A Faster Approach to Stereocomplex Formation of High Molecular Weight Polylactide Using Supercritical Dimethyl Ether

Abstract

Engineering the polylactide via stereocomplexation with supercritical fluid (SCF) technology paved way to fabricate polymers with enhanced thermal and mechanical properties. We aimed to establish a SCF medium with excellent solubility for PLA without any additional solvent/co-solvent. We, therefore, employed supercritical dimethyl ether to synthesize 100% stereocomplex polylactide from high molecular weight homopolymers with an excellent yield.
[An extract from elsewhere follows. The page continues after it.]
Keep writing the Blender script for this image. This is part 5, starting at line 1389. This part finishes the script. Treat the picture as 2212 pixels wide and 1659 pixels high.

The remarkable solubility of the homopolymers in dimethyl ether is the key for quick conversion to s-PLA. This study proves a rapid synthesis route of dry s-PLA powder with sc-DME at 250 bar, 70 degrees C and 1.5 h, which are reasonably achievable processing parameters compared to the conventional methods. The degree of stereocomplexation was evaluated under the effect of pressures, temperatures, times, homopolymer-concentrations and molecular weights. An increment in the degree of stereocomplexation was observed with increased temperature and pressure. Complete conversion to s-PLA was obtained for PLLA and PDLA with M-n similar to 200 kg.mol(-1) with a total homopolymer to total DME ratio of 6:100% w/w at prescribed reaction conditions. The degree of stereocomplexation was determined by DSC and confirmed by XRD. Considerable improvement in thermo-mechanical properties of s-PLA was observed. DSC and TGA analyses proved a 50 degrees C enhancement in melting transition and a high onset temperature for thermal degradation of s-PLA respectively.